The whole Scott Pilgrim multimedia blitzkrieg worked far better than it really should have. Yes, the movie flopped, but quality-wise it was completely fantastic, because the people that made it had an understanding of why people loved the comic. The same goes for UbiSoft's downloadable video game, which makes no excuses for being an updated version of River City Ransom. It's appropriate, given that Scott's universe is largely inspired by this particular game, and also welcome, because not even the original Kunio-kun developers have ever done it properly, instead compelled to remake the numerous sports related games that no one seems to care about (except the dodgeball ones, but those new ones haven't turned out all that well.) Other than the technical glitches, most people seem to like it, with the major criticism being against the RPG mechanics. I've even read some people say the game would be better off without them. Nonsense, I say -- for the type of game this is trying to be, they are essential.

This is because, from a design standpoint, the sidescrolling beat-em-up -- or the belt-scroller, if we're gonna be all hip -- just isn't very good.


That's not to totally write off a huge part of gaming history, or say that we were all fooling ourselves when we put quarters into TMNT: The Arcade Game. No, they're still FUN, because smashing stuff in Final Fight is pretty gratifying even twenty years later. But they're very, very hard to balance if you're going to play to win and not just put quarters into them. The 3D nature of the movement makes it hard to line up attacks. The size of the characters, combined with their sluggish movement and the nature of close quarters combat, makes defense maneuvers difficult. And the chaotic nature of the enemy attacks make it hard to predict their movement anyway. There is some technique required for crowd control, but even that grows nearly useless in a typical boss fight, wherein your opponent is clearly overpowered. And none of that takes into account that they're just really repetitive -- without any platforming or any other activities, it's literally the same action repeated thousands of times, which is usually not helped by the limited movesets. Even the most advanced games grow weary by the time the finale rolls around. It's widely acknowledged that these games tend to live or die in co-op multi-player, not only because it's more fun to bash heads with friends, but because the multiple characters allow you to tip the scales of balance through flat-out attrition.

Knowing that it's hard to be "good" at beat-em-ups -- and you can't make them too easy without being boring, or too hard without being frustrated -- the designers of Scott Pilgrim used RPG elements in an attempt to balance everything out by minimizing the need for player skill. In that way, the difficulty of the game is inversely proportionate to how long you've spent playing it. I know that sentiment sends terror down the spine of the "play games to 1 cc them" crowd, but if you're playing Scott Pilgrim that way, you're playing it wrong.

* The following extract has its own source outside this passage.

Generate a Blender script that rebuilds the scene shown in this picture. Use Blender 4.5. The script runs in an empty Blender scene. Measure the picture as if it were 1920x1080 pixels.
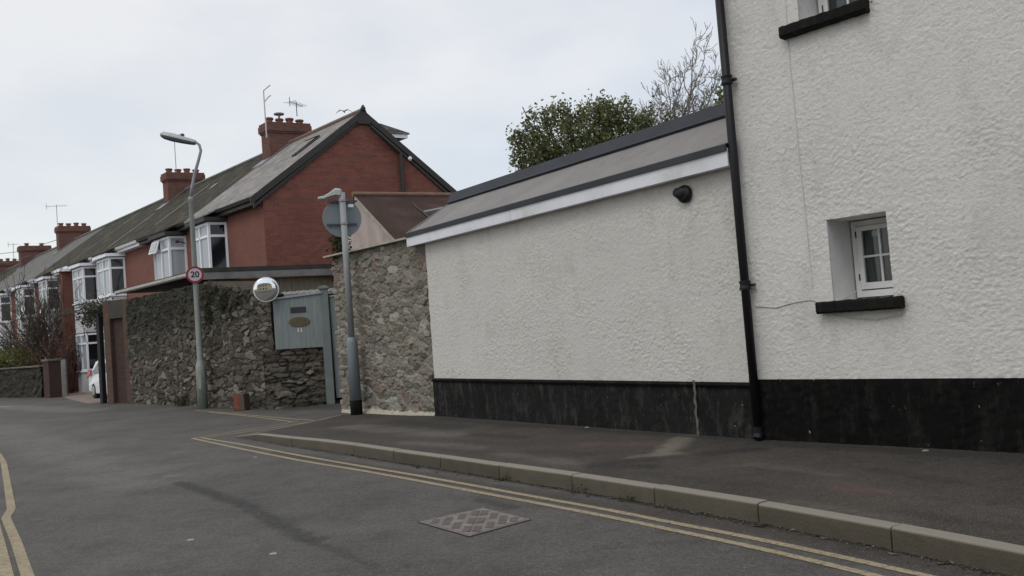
import bpy, bmesh, math, random
import numpy as np
from mathutils import Vector, Matrix

# ------------------------------------------------------------------ camera, sky, sun
scn = bpy.context.scene
col = scn.collection
F = 1550.0; SR = .0768; CR = math.sqrt(1-SR*SR); TP = 69.8/F; cp = 1/math.sqrt(1+TP*TP); sp = TP*cp
R0 = np.array([1, 0, 0.]); U0 = np.array([0, -sp, cp]); FW = np.array([0, cp, sp])
RV = R0*CR-U0*SR; UV = U0*CR+R0*SR; EYE = np.array([0, 0, 1.6])
cam = bpy.data.cameras.new('camera'); camo = bpy.data.objects.new('camera', cam); col.objects.link(camo)
cam.sensor_width = 36; cam.lens = 36*F/1920; cam.clip_start = .05; cam.clip_end = 3000
M = Matrix.Identity(4)
for i in range(3):
    M[i][0] = RV[i]; M[i][1] = UV[i]; M[i][2] = -FW[i]; M[i][3] = EYE[i]
camo.matrix_world = M
scn.camera = camo
scn.view_settings.view_transform = 'Standard'; scn.view_settings.look = 'None'
scn.view_settings.exposure = 0.0; scn.view_settings.gamma = 1; scn.view_settings.use_curve_mapping = False

SUN_EL = math.radians(52); SUN_AZ = math.radians(215)      # azimuth clockwise from +Y: behind the camera, to the left
world = bpy.data.worlds.new("World"); scn.world = world; world.use_nodes = True
wt = world.node_tree; wt.nodes.clear()
def wn(t, **k):
    n = wt.nodes.new(t)
    for a, b in k.items(): setattr(n, a, b)
    return n
wo = wn('ShaderNodeOutputWorld'); wadd = wn('ShaderNodeAddShader')
sky = wn('ShaderNodeTexSky', sky_type='NISHITA', sun_disc=False, sun_elevation=SUN_EL, sun_rotation=SUN_AZ)
bg1 = wn('ShaderNodeBackground'); bg1.inputs[1].default_value = .05
bg2 = wn('ShaderNodeBackground'); bg2.inputs[1].default_value = 1.0
wt.links.new(sky.outputs[0], bg1.inputs[0])
tc = wn('ShaderNodeTexCoord'); mp = wn('ShaderNodeMapping'); mp.inputs['Scale'].default_value = (1.0, 1.0, 2.2)
nz = wn('ShaderNodeTexNoise'); nz.inputs['Scale'].default_value = 2.6; nz.inputs['Detail'].default_value = 5; nz.inputs['Roughness'].default_value = .5
cr = wn('ShaderNodeValToRGB')
cr.color_ramp.elements[0].position = .36; cr.color_ramp.elements[0].color = (.455, .462, .472, 1)
cr.color_ramp.elements[1].position = .66; cr.color_ramp.elements[1].color = (.60, .58, .545, 1)
sx = wn('ShaderNodeSeparateXYZ'); mr = wn('ShaderNodeMapRange')
mr.inputs[1].default_value = 0.0; mr.inputs[2].default_value = 1.0; mr.inputs[3].default_value = 1.0; mr.inputs[4].default_value = 1.7
mrx = wn('ShaderNodeMath', operation='MULTIPLY_ADD'); mrx.inputs[1].default_value = -.34
vm = wn('ShaderNodeVectorMath', operation='SCALE')
wt.links.new(tc.outputs['Generated'], mp.inputs[0]); wt.links.new(mp.outputs[0], nz.inputs[0])
wt.links.new(tc.outputs['Generated'], sx.inputs[0])
wt.links.new(sx.outputs[0], mrx.inputs[0]); wt.links.new(nz.outputs[0], mrx.inputs[2]); wt.links.new(mrx.outputs[0], cr.inputs[0])
wt.links.new(sx.outputs[2], mr.inputs[0]); wt.links.new(cr.outputs[0], vm.inputs[0]); wt.links.new(mr.outputs[0], vm.inputs['Scale'])
wt.links.new(vm.outputs[0], bg2.inputs[0])
wt.links.new(bg1.outputs[0], wadd.inputs[0]); wt.links.new(bg2.outputs[0], wadd.inputs[1]); wt.links.new(wadd.outputs[0], wo.inputs[0])
sl = bpy.data.lights.new('sun', 'SUN'); sl.energy = .7; sl.angle = math.radians(25); sl.color = (1, .96, .9)
so = bpy.data.objects.new('sun', sl); col.objects.link(so)
sd = Vector((math.sin(SUN_AZ)*math.cos(SUN_EL), math.cos(SUN_AZ)*math.cos(SUN_EL), math.sin(SUN_EL)))
so.rotation_euler = sd.to_track_quat('Z', 'Y').to_euler(); so.location = (0, 0, 30)

# ------------------------------------------------------------------ survey helpers: a sight line met with a real plane gives a real point
def ray(x, y): return FW+RV*(x-960)/F+UV*(540-y)/F
def gz(x, y, z=0.):
    d = ray(x, y); return EYE+d*((z-1.6)/d[2])
def pl(x, y, q, n):
    d = ray(x, y); return EYE+d*(np.dot(np.array(q)-EYE, n)/np.dot(d, n))
def dp(x, y, Y):
    d = ray(x, y); return EYE+d*(Y/d[1])
def unit(v): v = np.array(v, float); return v/np.linalg.norm(v)
def hdir(a, b): d = np.array(b, float)-np.array(a, float); d[2] = 0; return unit(d)
def hn(d): return np.array([d[1], -d[0], 0.])       # horizontal normal, to the right of d
V3 = lambda *a: np.array(a, float)
ZU = V3(0, 0, 1)

# ------------------------------------------------------------------ mesh building
WL = {}
def tag(o, label=None, cat=None, group=None, kind=None):
    if label: o['label'] = label
    if cat: o['category'] = cat
    if group: o['group'] = group
    if kind: o['kind'] = kind
    return o
def thing(name, loc, label, cat, group=None, kind=None):
    o = bpy.data.objects.new(name, None); o.empty_display_size = .3
    col.objects.link(o); o.location = Vector(loc); WL[o.name] = np.array(loc, float)
    return tag(o, label, cat, group, kind)
class MB:
    def __init__(s): s.v = []; s.f = []; s.a = {}
    def add(s, pts, faces):
        b = len(s.v); s.v += [tuple(map(float, p)) for p in pts]; s.f += [tuple(i+b for i in f) for f in faces]; return s
    def poly(s, *p): return s.add(p, [tuple(range(len(p)))])
    def box(s, o, a, b, c):          # corner and three edge vectors
        o, a, b, c = map(lambda q: np.array(q, float), (o, a, b, c))
        if np.dot(np.cross(a, b), c) < 0: a, b = b, a
        P = [o, o+a, o+a+b, o+b, o+c, o+a+c, o+a+b+c, o+b+c]
        return s.add(P, [(3, 2, 1, 0), (4, 5, 6, 7), (0, 1, 5, 4), (1, 2, 6, 5), (2, 3, 7, 6), (3, 0, 4, 7)])
    def cbox(s, c, sx, sy, sz, d=(1, 0, 0)):   # centre of base, sizes, heading
        d = unit(d); n = V3(-d[1], d[0], 0); c = np.array(c, float)
        return s.box(c-d*sx/2-n*sy/2, d*sx, n*sy, ZU*sz)
    def prism(s, pts, ext):
        pts = [np.array(p, float) for p in pts]; ext = np.array(ext, float); n = len(pts)
        nn = sum((np.cross(pts[i]-pts[0], pts[(i+1) % n]-pts[0]) for i in range(1, n-1)), np.zeros(3))
        if np.dot(nn, ext) > 0: pts = pts[::-1]
        P = pts+[p+ext for p in pts]
        fs = [tuple(range(n)), tuple(range(2*n-1, n-1, -1))]+[(i, i+n, (i+1) % n+n, (i+1) % n) for i in range(n)]
        return s.add(P, fs)
    def tube(s, path, r, k=8, cap=True):
        path = [np.array(p, float) for p in path]; n = len(path)
        rr = r if hasattr(r, '__len__') else [r]*n
        up = V3(0, 0, 1); P = []; u = None
        for i, p in enumerate(path):
            t = path[min(i+1, n-1)]-path[max(i-1, 0)]; L = np.linalg.norm(t); t = t/L if L > 1e-9 else ZU
            if u is None:
                u = np.cross(t, up if abs(t[2]) < .9 else V3(1, 0, 0))
            else: u = u-t*np.dot(u, t)
            u = u/np.linalg.norm(u); w = np.cross(t, u)
            for j in range(k):
                a = 2*math.pi*j/k; P.append(p+(u*math.cos(a)+w*math.sin(a))*rr[i])
        fs = [(i*k+j, i*k+(j+1) % k, (i+1)*k+(j+1) % k, (i+1)*k+j) for i in range(n-1) for j in range(k)]
        if cap: fs += [tuple(range(k-1, -1, -1)), tuple((n-1)*k+j for j in range(k))]
        return s.add(P, fs)
    def lathe(s, base, prof, k=16, axis=ZU, sx=None):   # prof: (radius, height)
        axis = unit(axis); u = unit(np.cross(axis, V3(1, 0, 0) if abs(axis[0]) < .9 else V3(0, 1, 0))) if sx is None else unit(sx)
        w = np.cross(axis, u); base = np.array(base, float)
        P = [base+axis*h+(u*math.cos(2*math.pi*j/k)+w*math.sin(2*math.pi*j/k))*r for r, h in prof for j in range(k)]
        n = len(prof)
        fs = [(i*k+j, i*k+(j+1) % k, (i+1)*k+(j+1) % k, (i+1)*k+j) for i in range(n-1) for j in range(k)]
        fs += [tuple(range(k-1, -1, -1)), tuple((n-1)*k+j for j in range(k))]
        return s.add(P, fs)
    def grid(s, fn, nu, nv):         # fn(i,j)->point
        P = [fn(i, j) for j in range(nv+1) for i in range(nu+1)]
        return s.add(P, [(j*(nu+1)+i, j*(nu+1)+i+1, (j+1)*(nu+1)+i+1, (j+1)*(nu+1)+i) for j in range(nv) for i in range(nu)])
    def build(s, name, mat, parent=None, label=None, cat=None, group=None, kind=None, smooth=False, bevel=0, attrs=None):
        V = np.array(s.v, float)
        if parent is not None: org = WL[parent.name]
        else: org = V3((V[:, 0].min()+V[:, 0].max())/2, (V[:, 1].min()+V[:, 1].max())/2, V[:, 2].min())
        me = bpy.data.meshes.new(name); me.from_pydata((V-org).tolist(), [], s.f); me.update()
        if attrs:
            for an, av in attrs.items():
                at = me.attributes.new(an, 'FLOAT', 'POINT'); at.data.foreach_set('value', np.asarray(av, np.float32))
        # box-projected UVs in metres
        npol = len(me.polygons); nl = len(me.loops)
        nrm = np.empty(npol*3, np.float32); me.polygons.foreach_get('normal', nrm); nrm = nrm.reshape(-1, 3)
        lv = np.empty(nl, np.int32); me.loops.foreach_get('vertex_index', lv)
        lt = np.empty(npol, np.int32); me.polygons.foreach_get('loop_total', lt)
        fi = np.repeat(np.arange(npol), lt)
        nx, ny, nzz = nrm[:, 0], nrm[:, 1], nrm[:, 2]
        hl = np.sqrt(nx*nx+ny*ny); flat = hl < .05; hl[flat] = 1
        T = np.stack([-ny/hl, nx/hl, np.zeros(npol)], 1); T[flat] = (1, 0, 0)
        B = np.cross(nrm, T); B[flat] = (0, 1, 0)
        W = V[lv]
        uv = np.stack([(W*T[fi]).sum(1), (W*B[fi]).sum(1)], 1).astype(np.float32)
        ul = me.uv_layers.new(name='UVMap'); ul.data.foreach_set('uv', uv.ravel())
        if smooth: me.polygons.foreach_set('use_smooth', [True]*npol)
        me.materials.append(mat)
        o = bpy.data.objects.new(name, me); col.objects.link(o)
        if parent is not None: o.parent = parent; WL[o.name] = org
        else: o.location = org; WL[o.name] = org
        if bevel:
            b = o.modifiers.new('bevel', 'BEVEL'); b.width = bevel; b.segments = 2; b.limit_method = 'ANGLE'
        return tag(o, label, cat, group, kind)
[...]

That might sound like it's meant to waste the player's time, but think of it like this. If you're making a old school style beat-em-up, you can (A) make it an hour long game with infinite credits, like many recent arcade ports, and have people claim that it's too easy and disposable, (B) make it like an NES game and give limited continues, forcing people to replay earlier stages over and over in hopes they get better and don't just give it up, or (C) implement a barrier that artificially slows down progress but gives the opportunity for the player to improve their stats and play over levels at their leisure. I'm not a huge fan of forced grinding, but the way it's presented in Scott Pilgrim mostly works, in large parts because the graphics and music is brilliant, and the core action is fun enough that it feels gratifying without getting too repetitive. I don't think I played a single level more than twice before I beat it, other than occasionally visiting some old stages for fun.


It's still got issues, though. When you stick RPG elements into an action game, you get a conundrum with your "starting point" at level 1 - do you stick your character in neutral state, that is, with skills on the level to a game without RPG elements, or do you nerf the character and weaken them, forcing them to climb the ranks to get skills you would otherwise commonly start with? Scott Pilgrim picks the latter route, and I'm not a fan of that. The first stage or so is really slow, because you're slow, and you don't have many skills, and it's not a lot of fun. It gets astronomically more enjoyable once you level up, but that's an awful way to start a game, especially when you're depending on sales from a demo.

Scott Pilgrim's other mistake is that leveling up is so haphazard that it's easy to turn the game into a complete cakewalk and become completely overpowered. This also happened to be the same exact issue with River City Ransom, so the developers must not have felt it was a concern, but it feels weird to beat a boss you've encountered for the first time in a handful of seconds.

It's not quite as well done as Castle Crashers, a game which Scott Pilgrim owes its very existence to due to its extraordinary success, but while it could've used some adjustment, it's still another fantastic example of how you can take an old-school arcade-style game and update it to a modern console mentality, and have it appeal to more than just a handful of people.